(EXERCISE OBJECTIVE)
Copy out the complete listing, word for word.

-- BEGIN --

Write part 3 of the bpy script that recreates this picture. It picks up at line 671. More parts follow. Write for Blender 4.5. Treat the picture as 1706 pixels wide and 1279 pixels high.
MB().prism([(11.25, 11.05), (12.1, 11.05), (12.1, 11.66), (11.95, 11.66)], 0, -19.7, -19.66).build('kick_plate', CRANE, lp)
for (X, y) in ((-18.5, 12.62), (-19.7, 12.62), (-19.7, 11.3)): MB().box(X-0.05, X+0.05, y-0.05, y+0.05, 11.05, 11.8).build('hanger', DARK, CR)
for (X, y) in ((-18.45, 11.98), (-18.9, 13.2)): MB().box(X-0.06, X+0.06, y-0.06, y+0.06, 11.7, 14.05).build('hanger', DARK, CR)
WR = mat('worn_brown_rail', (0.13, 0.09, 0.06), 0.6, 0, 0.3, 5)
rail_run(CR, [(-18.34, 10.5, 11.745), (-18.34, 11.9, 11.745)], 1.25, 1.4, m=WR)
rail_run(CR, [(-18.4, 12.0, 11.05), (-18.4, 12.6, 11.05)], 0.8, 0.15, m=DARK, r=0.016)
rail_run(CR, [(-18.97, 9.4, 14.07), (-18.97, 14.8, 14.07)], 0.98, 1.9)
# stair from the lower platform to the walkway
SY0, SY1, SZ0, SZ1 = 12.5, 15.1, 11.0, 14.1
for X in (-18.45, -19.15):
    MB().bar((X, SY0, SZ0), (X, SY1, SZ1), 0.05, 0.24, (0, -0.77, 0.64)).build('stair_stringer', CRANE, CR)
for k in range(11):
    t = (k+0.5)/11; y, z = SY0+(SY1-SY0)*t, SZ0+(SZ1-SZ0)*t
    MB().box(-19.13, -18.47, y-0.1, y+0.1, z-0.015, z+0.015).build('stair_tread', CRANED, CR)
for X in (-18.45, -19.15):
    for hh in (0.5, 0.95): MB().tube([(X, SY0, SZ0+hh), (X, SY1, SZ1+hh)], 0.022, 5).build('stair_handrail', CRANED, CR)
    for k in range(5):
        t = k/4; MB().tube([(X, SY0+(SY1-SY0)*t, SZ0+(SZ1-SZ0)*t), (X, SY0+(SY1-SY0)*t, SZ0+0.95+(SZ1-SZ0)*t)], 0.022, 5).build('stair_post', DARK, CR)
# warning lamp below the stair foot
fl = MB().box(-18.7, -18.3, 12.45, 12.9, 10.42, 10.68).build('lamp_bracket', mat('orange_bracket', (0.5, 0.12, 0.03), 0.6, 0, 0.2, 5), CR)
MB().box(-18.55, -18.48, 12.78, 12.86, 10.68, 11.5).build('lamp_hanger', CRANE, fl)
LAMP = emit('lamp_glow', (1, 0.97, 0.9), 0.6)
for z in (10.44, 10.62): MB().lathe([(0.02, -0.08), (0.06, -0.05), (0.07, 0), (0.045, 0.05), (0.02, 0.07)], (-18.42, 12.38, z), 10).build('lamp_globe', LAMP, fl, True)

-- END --

(RESULT OF THE EXERCISE)
Write part 3 of the bpy script that recreates this picture. It picks up at line 671. More parts follow. Write for Blender 4.5. Treat the picture as 1706 pixels wide and 1279 pixels high.
MB().prism([(11.25, 11.05), (12.1, 11.05), (12.1, 11.66), (11.95, 11.66)], 0, -19.7, -19.66).build('kick_plate', CRANE, lp)
for (X, y) in ((-18.5, 12.62), (-19.7, 12.62), (-19.7, 11.3)): MB().box(X-0.05, X+0.05, y-0.05, y+0.05, 11.05, 11.8).build('hanger', DARK, CR)
for (X, y) in ((-18.45, 11.98), (-18.9, 13.2)): MB().box(X-0.06, X+0.06, y-0.06, y+0.06, 11.7, 14.05).build('hanger', DARK, CR)
WR = mat('worn_brown_rail', (0.13, 0.09, 0.06), 0.6, 0, 0.3, 5)
rail_run(CR, [(-18.34, 10.5, 11.745), (-18.34, 11.9, 11.745)], 1.25, 1.4, m=WR)
rail_run(CR, [(-18.4, 12.0, 11.05), (-18.4, 12.6, 11.05)], 0.8, 0.15, m=DARK, r=0.016)
rail_run(CR, [(-18.97, 9.4, 14.07), (-18.97, 14.8, 14.07)], 0.98, 1.9)
# stair from the lower platform to the walkway
SY0, SY1, SZ0, SZ1 = 12.5, 15.1, 11.0, 14.1
for X in (-18.45, -19.15):
    MB().bar((X, SY0, SZ0), (X, SY1, SZ1), 0.05, 0.24, (0, -0.77, 0.64)).build('stair_stringer', CRANE, CR)
for k in range(11):
    t = (k+0.5)/11; y, z = SY0+(SY1-SY0)*t, SZ0+(SZ1-SZ0)*t
    MB().box(-19.13, -18.47, y-0.1, y+0.1, z-0.015, z+0.015).build('stair_tread', CRANED, CR)
for X in (-18.45, -19.15):
    for hh in (0.5, 0.95): MB().tube([(X, SY0, SZ0+hh), (X, SY1, SZ1+hh)], 0.022, 5).build('stair_handrail', CRANED, CR)
    for k in range(5):
        t = k/4; MB().tube([(X, SY0+(SY1-SY0)*t, SZ0+(SZ1-SZ0)*t), (X, SY0+(SY1-SY0)*t, SZ0+0.95+(SZ1-SZ0)*t)], 0.022, 5).build('stair_post', DARK, CR)
# warning lamp below the stair foot
fl = MB().box(-18.7, -18.3, 12.45, 12.9, 10.42, 10.68).build('lamp_bracket', mat('orange_bracket', (0.5, 0.12, 0.03), 0.6, 0, 0.2, 5), CR)
MB().box(-18.55, -18.48, 12.78, 12.86, 10.68, 11.5).build('lamp_hanger', CRANE, fl)
LAMP = emit('lamp_glow', (1, 0.97, 0.9), 0.6)
for z in (10.44, 10.62): MB().lathe([(0.02, -0.08), (0.06, -0.05), (0.07, 0), (0.045, 0.05), (0.02, 0.07)], (-18.42, 12.38, z), 10).build('lamp_globe', LAMP, fl, True)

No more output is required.